Authorities: Zero-tolerance initiative in Sunset Acres very successful

By By Johnathan Manning / American Press

Authorities’ recent zero-tolerance initiative in Sunset Acres subdivision was “very successful,” said Lake Charles Police

Chief Don Dixon.

Sunset Acres, which stretches from Cactus Street to Sunset Street and from Legendre Street to Louisiana Avenue, has seen 28

burglaries this year, up from 20 in 2011.

Lake Charles police decided to add extra patrols to the area for two weeks, Sept. 10-24, with a zero-tolerance policy — meaning

everyone who broke a law, however minor, was given a citation, Dixon said.

The added patrols resulted in eight arrests the first week and one arrest in the second week, he said. “It got real quiet,”
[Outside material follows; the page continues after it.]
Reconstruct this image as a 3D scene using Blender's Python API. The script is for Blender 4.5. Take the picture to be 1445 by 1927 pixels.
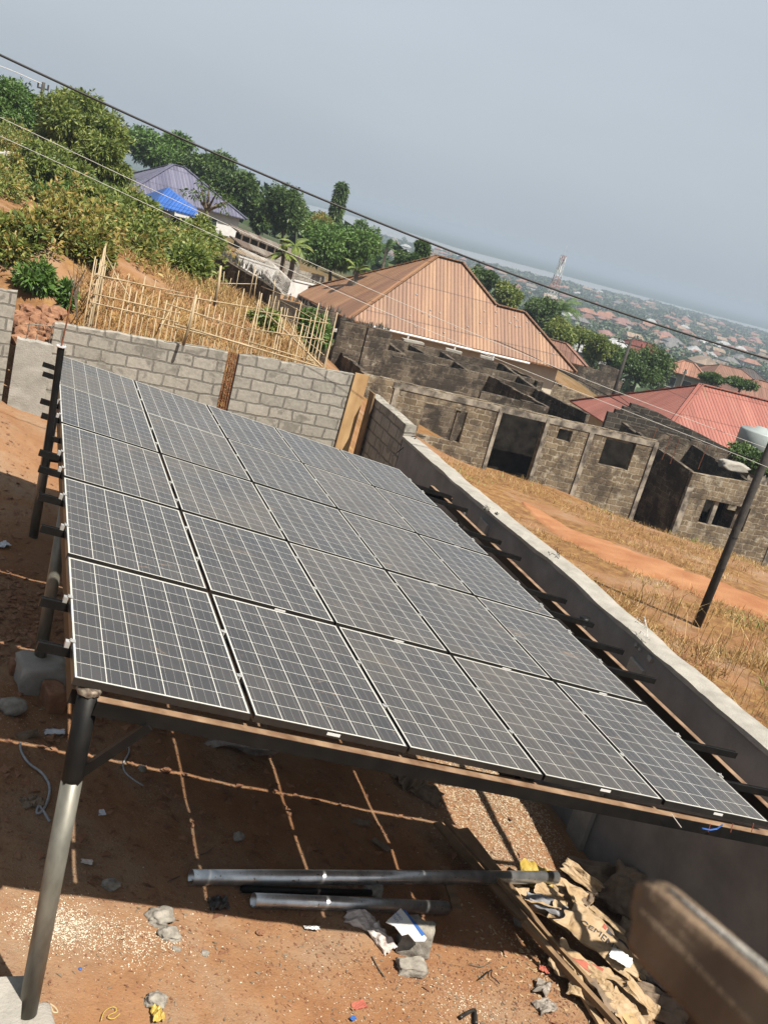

Dixon said. “You could almost go bowling down (the streets).”

He said a lot of complaints centered around juveniles roaming the area at night.

With police presence intensified in the area, calls for service went up to 82 the week of Sept. 10-16 — a significant increase

from the average of 30 calls per week the previous five weeks. But the number dropped to 64 from Sept. 17 to 23.

“The results speak for themselves,” Dixon said. “We’re getting a lot of positive response in the neighborhood from people

that appreciate our proactive approach.”

Not everyone in the neighborhood was willing to talk the American Press, but one resident said he is hopeful that the added patrols will help lessen crime.

Jake Hood, who has lived in the neighborhood for five years, said his house was burglarized three years ago. And he pointed

out various residences around his that have likewise been hit by burglars.

“I hope it helps out. I really do,” Hood said. “I’d like to see my little girls be able to play in the front yard without

me having to worry about them.”

The zero-tolerance policy and extra patrols stemmed from a community meeting held Sept. 11, Dixon said. He said Sunset Acres

has “probably our most active Neighborhood Watch.”

He said police added the patrols at the request of Sunset Acres residents. “We can’t do our job without the public. We need

their eyes and ears,” Dixon said.

Patrols were still heavy in Sunset Acres late Thursday afternoon.

Dixon said his agency will “monitor (the subdivision) and if things pick up, we’ll get proactive.”